Die zu Beginn des 20. Jahrhunderts errichtete Shedhalle bietet Platz für eine Ausstellung verschiedener Spinn- und Webmaschinen. Unter der Anleitung von ehemaligen Textiltechnikern haben die Gymnasiasten bei der Restaurierung und Montage der historischen Stücke mitgewirkt. Auf die Krempelmaschine aus der Zeit um 1810, eine der ersten auf dem europäischen Festland, ist man besonders stolz. Darüber hinaus haben die Jugendlichen maßgeblich dazu beigetragen, die Sammlung zur Textilgeschichte der Region aufzubauen, indem sie in Firmenarchiven Werkzeuge, Musterbücher und Stoffproben aufstöberten.

Im vergangenen Schuljahr haben KKG-Schüler in Kooperation mit Schulteams am Aachener Geschwister-Scholl-Gymnasium sowie am Sintermeertencollege im holländischen Heerlen für "denkmal aktiv" Bauten der Wolltuchindustrie in Aachen, Eupen und Verviers erkundet und dokumentiert. Auch in Verviers ist die Textilproduktion längst im Niedergang begriffen: Das belgische Grenzland ist heute eine Gegend mit zum Teil hoher Arbeitslosigkeit. Die Schüler erhielten wichtige Hinweise vom dortigen Textilmuseum, konnten in verlassenen Fabriken aber auch eigene Entdeckungen machen, aufschlußreiche Dokumente aufstöbern und manch seltene Maschine aus der Versenkung holen. Die Ergebnisse haben sie in einer Ausstellung zusammengefaßt, die derzeit in Aachen zu sehen ist und im Winter in Verviers gezeigt werden soll. Bei dem Projekt wurde das Aachener Schulteam auch von einer belgischen Schule in Verviers unterstützt.

Wenige Wochen vor Eröffnung der Ausstellung zur Textilindustrie im belgischen Grenzraum sitzt eine kleine Arbeitsgruppe im Keller des Kaiser-Karls-Gymnasium zusammen. Auch Ehemalige sind mit dabei, die das Abitur längst in der Tasche haben, sich dem Projekt aber weiterhin verbunden fühlen. Es ist Zeit, die Bildauswahl für die Tafeln zu treffen. Zur Disposition stehen auch historische Fotos von mittlerweile abgerissenen Fabriken in Verviers. Lehrer Buhren gibt zu bedenken, daß diese Dokumente bei den belgischen Nachbarn vielleicht nicht gut ankommen. Die Schüler sehen das ganz anders: "Warum sollen wir das nicht zeigen? Schließlich forschen wir in der Vergangenheit!" - "Und wenn sie sich angegriffen fühlen ... Hier wurde kulturelles Erbe zerstört, das müssen wir doch anprangern!" Es entbrennt eine Diskussion, die zugleich einen Erfolg der Aktion "denkmal aktiv" markiert: Die Bewußtseinsbildung hat ganz offensichtlich funktioniert. Längst haben die Schüler ein sicheres Gespür für den Wert von Denkmalen entwickelt. Und was noch schöner ist: Sie möchten es weitergeben!

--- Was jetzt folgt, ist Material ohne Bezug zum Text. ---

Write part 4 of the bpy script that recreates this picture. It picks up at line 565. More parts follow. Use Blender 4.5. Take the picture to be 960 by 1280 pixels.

Auch im laufenden Schuljahr 2005/2006 wird das Kaiser-Karls-Gymnasium von der Deutschen Stiftung Denkmalschutz gefördert. Diesmal hat Projektleiter Jochen Buhren eine ganze Klasse eingespannt. In den Unterrichtsfächern Politik und Kunst setzt sich die 10c mit musealer Umnutzung von historischen Industriebauten auseinander. Drei Industriegeschichts- und Technikmuseen der Euregio wollen die Schüler genauer betrachten. Vermittelt von der Deutschen Stiftung Denkmalschutz sollen sich die Aachener dabei federführend mit zwei weiteren Gymnasien in Berlin und Crimmitschau austauschen.

Solche Netzwerke, an denen auch Schulen aus dem europäischen Ausland beteiligt sind, haben sich schon im vergangenen Jahr bewährt. Je weiter der Blick über den Tellerrand geht - um so besser läßt sich mit Kulturerbe Schule machen.